In response to the plight of the aviation sector, the government stepped in to provide $50 billion in care packages to all airlines. As part of the package, Southwest has received $3.2 billion in aid from the government, two-thirds of which does not have to be paid back and rest is an extremely low-interest loan (NY Times). Like all other players, Southwest is currently just focused on revenue generation, cost-cutting, and liquidity.

In order to adapt to the current scenario, Southwest has decided to deliberately cap capacities on its flights by 40%, suspending food and beverages, changing the boarding process to groups of just ten passengers at a time, and mandating the use of face masks. These measures should soothe the traveler’s social distancing concerns(Enterprise Record). In an attempt to generate more revenue and capitalize on ultra-low fuel prices the airline has announced a summer sale offering single and round-trip fares of $39 and $78. These fares are available to popular neighboring summer destinations such as Hawaii and Puerto Rico as well as popular US destinations. (Travel Pulse)
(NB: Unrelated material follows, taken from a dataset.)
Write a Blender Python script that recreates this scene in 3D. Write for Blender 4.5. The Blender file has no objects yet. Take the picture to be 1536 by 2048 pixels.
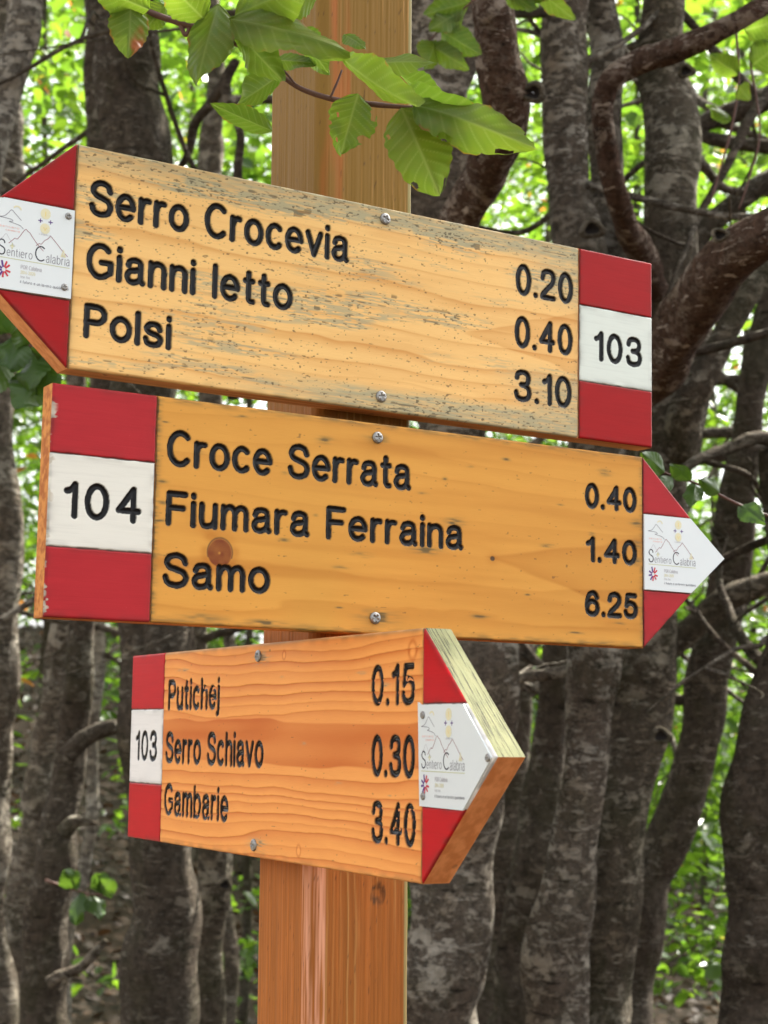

Southwest has one the lowest cash-burns of the major carriers at $30 million-$35 million a day, that too before the support it received from the government and the crash in oil. It should also be noted the extra debt/leverage taken by the airline is for even more extreme scenarios which are unlikely and the company expects to pay it back within the next 18-24 months. At the current liquidity level of $10 billion, the company has enough liquidity to last through the year at extremely low revenue levels. The company can also use the extra financial muscle to capitalize on opportunities that other carriers can’t due to their financial health. 

Hence, Southwest has positioned itself as the best bet for investors looking to capitalize on the downturn of the sector.